Ruth Kaplan, PTA representative on the Board of Ed

Governor Deval Patrick made his first appointment to the Massachusetts Board of Education this week, filling a spot on the board authorized by the legislature two years ago but never filled by former governor Romney. The governor is instructed to select from three nominees made by the state PTA. Governor Romney was not willing to select any of the nominees offered for the past two years.

Media coverage this week was nearly unanimous, castigating the governor for selecting an "anti-MCAS zealot". A different opinion was presented by the Berkshire Eagle and by the Needham Times, which see an opportunity for a more flexible and nuanced path forward. I concur with these two op-eds.

Below is an excerpt from a June 2005 news article in the Boston Globe, when our former governor refused to select any of the PTA nominees offered.

Romney, PTA tussle over appointment

Governor unhappy with parent group's choices for education panel

By Maria Sacchetti, Globe Staff June 8, 2005

The idea seemed harmless: Put a parent on the state Board of Education for the first time, so that parents' concerns would be heard.

But the naming of a parent to the Board of Education has become a surprisingly intense tug-of-war between the state Parent Teachers Association and Governor Mitt Romney.
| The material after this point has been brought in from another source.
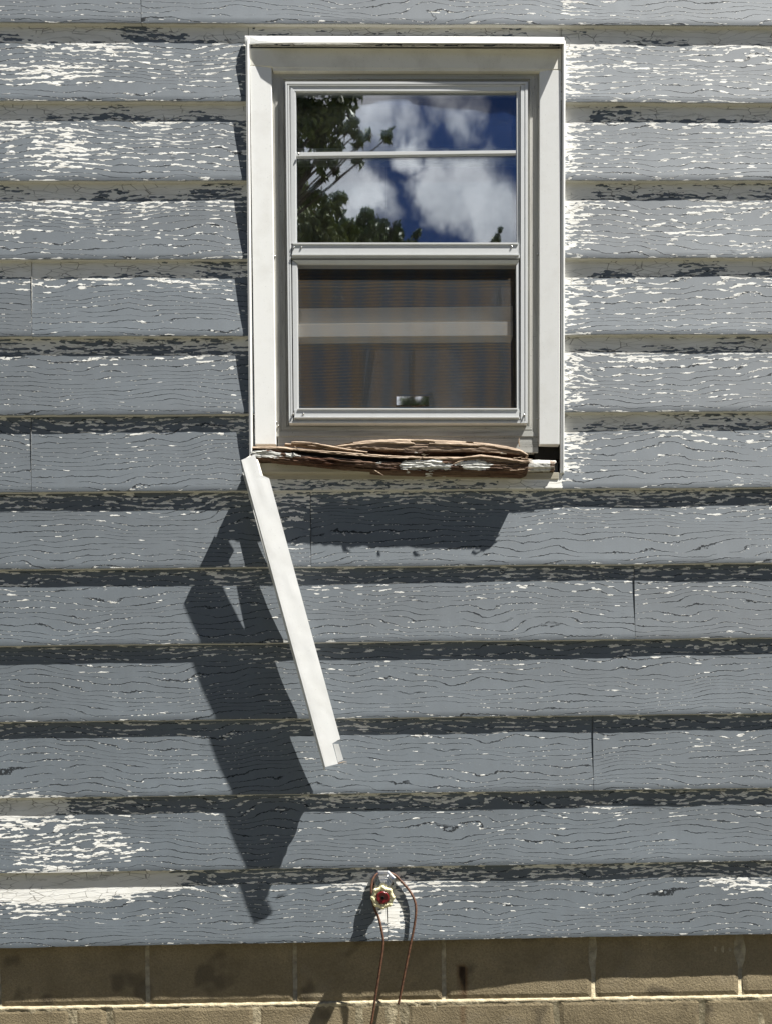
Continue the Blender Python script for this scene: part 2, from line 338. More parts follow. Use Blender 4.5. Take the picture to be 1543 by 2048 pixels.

Two weeks ago, the PTA sent Romney a list of three women from which to choose, including two Democrats, and asked the governor to pick one.

Instead, an aide from the governor's office last week told the PTA that the governor wanted three additional candidates, perhaps including a man. The problem with the PTA's list, a spokeswoman for Romney said, was that the candidates opposed the MCAS and charter schools. In the governor's view, the PTA's list didn't include someone who would represent most parents.